Additionally, only about 300 to 400 companies have English language research coverage, a small percentage of the overall market -  which means the visible opportunity set for global investors remains small.

So, taken together, we believe these four factors  - high retail participation, improving liquidity, reforms to allow shorting and margining, and low analyst coverage - combine to create a “golden age”  for relative value investors like O’Connor. 

We believe that these dynamics will be prevalent over the long term; we foresee very little substantive change to them in the next three-to-five years.

A good example is retail dominance in the market: while the influence of institutional investment capital is growing, it will likely take years for it to overtake retail investors as a key driver of the market. We believe that there is a compelling  window of opportunity to exploit this imbalance over the longer term.

Onshore insights will make the difference

Both O’Connor and the larger UBS have had a longstanding presence in China and our ‘boots-on-the-ground’  makes a huge difference to our ability to generate alpha.

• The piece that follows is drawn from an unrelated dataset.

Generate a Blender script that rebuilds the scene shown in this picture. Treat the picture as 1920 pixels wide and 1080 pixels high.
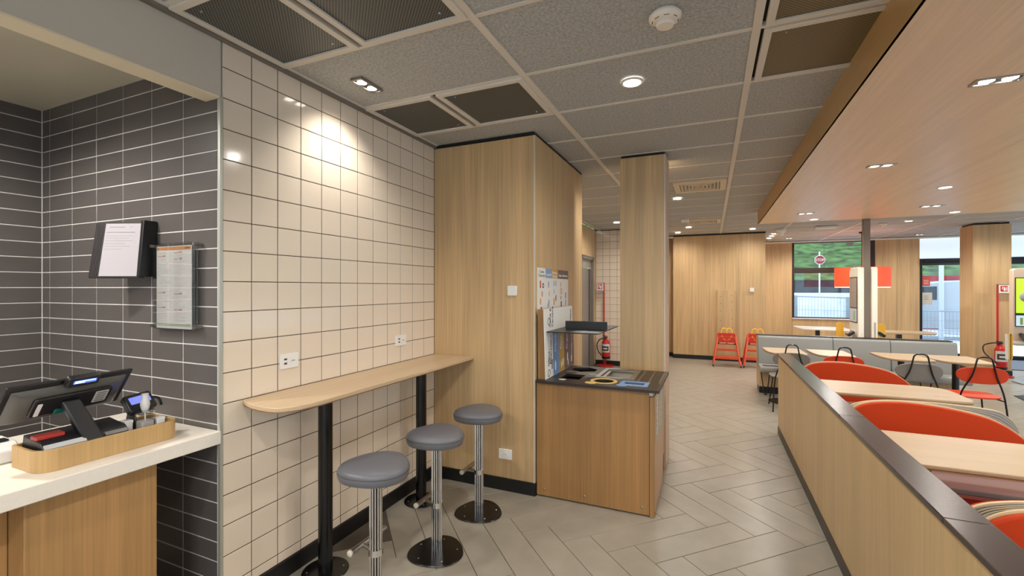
import bpy, bmesh, math, random
from mathutils import Vector, Matrix
random.seed(7)
C = bpy.context.scene.collection
PI = math.pi
for o in list(bpy.data.objects): bpy.data.objects.remove(o)

# ---------------------------------------------------------------- camera, world, exposure
cam = bpy.data.cameras.new('camera'); cam.sensor_width = 36; cam.lens = 850 / 1920 * 36
cam.clip_start = .05; cam.clip_end = 300
co = bpy.data.objects.new('camera', cam); C.objects.link(co)
co.location = (0, 0, 1.65); co.rotation_euler = (PI / 2, 0, math.atan(373 / 850))
bpy.context.scene.camera = co
vs = bpy.context.scene.view_settings
vs.view_transform = 'Standard'; vs.look = 'None'; vs.gamma = 1; vs.use_curve_mapping = False
vs.exposure = 0.27
w = bpy.data.worlds.new('world'); bpy.context.scene.world = w; w.use_nodes = True
bg = w.node_tree.nodes['Background']; bg.inputs[0].default_value = (.86, .93, 1, 1); bg.inputs[1].default_value = 2.6

WARM = (1, .955, .885)
NEUT = (1, .95, .88)
def spot(x, y, z, power, size=130, blend=.9, col=WARM, rad=.05, tgt=None):
    l = bpy.data.lights.new('lamp_and_fill_light', 'SPOT'); l.energy = power; l.spot_size = math.radians(size)
    l.spot_blend = blend; l.color = col; l.shadow_soft_size = rad
    o = bpy.data.objects.new('lamp_and_fill_light', l); C.objects.link(o); o.location = (x, y, z)
    if tgt: o.rotation_euler = (Vector(tgt) - Vector((x, y, z))).to_track_quat('-Z', 'Y').to_euler()
    return o
def portal(x, y, z, sx, sy, tgt):
    l = bpy.data.lights.new('window_portal', 'AREA'); l.shape = 'RECTANGLE'; l.size = sx; l.size_y = sy; l.cycles.is_portal = True
    o = bpy.data.objects.new('window_portal', l); C.objects.link(o); o.location = (x, y, z)
    o.rotation_euler = (Vector(tgt) - Vector((x, y, z))).to_track_quat('-Z', 'Z').to_euler()
portal(3.4, -3.75, 1.45, 10.6, 2.4, (3.4, 0, 1.45)); portal(9.25, 5.2, 1.45, 16.6, 2.4, (0, 5.2, 1.45)); portal(5.4, 14.3, 1.5, 7, 2.7, (5.4, 0, 1.5))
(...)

Looking back on when long/short funds opened in Japan, we saw many portfolio managers stay based in London or New York. We felt those managers were at a disadvantage - particularly when understanding the small- and mid-cap side of the market - because they lacked real relationships with management teams and industry leaders in the local markets. 

O’Connor is establishing a team on the ground in Shanghai that should capture valuable insights into the local markets, and  UBS Asset Management has a separate large, established presence and network in China that we can leverage to support our relative value strategy.

Our China L/S strategy invests long and short across the China A-share market and offshore-listed Chinese companies, focusing on sectors where we see the most opportunity. Currently these sectors are financial services, health care, consumer, and TMT – and we plan to expand coverage to other areas as opportunities unfold.

Positioning for the golden age in China relative value investing

We believe the current market evolution in China is one of the best investment opportunities we have seen in many years and we’d go so far as to say that it will provide a “golden age” for relative value investors.

We believe that thanks to the to the recent QFII and RQFII reforms hedge funds can more effectively capture long and short alpha and dynamically manage beta, sector, factor, thematic, and idiosyncratic risk in China.

Our approach offers a highly differentiated approach to existing China long-only strategies which we believe will be compelling in a market currently lacking long/short equity investment options.

Our global expertise coupled with our deeply experienced local investment team, offers what we believe to be a  strong competitive edge to capture  one of the best relative value alpha opportunities in the world today.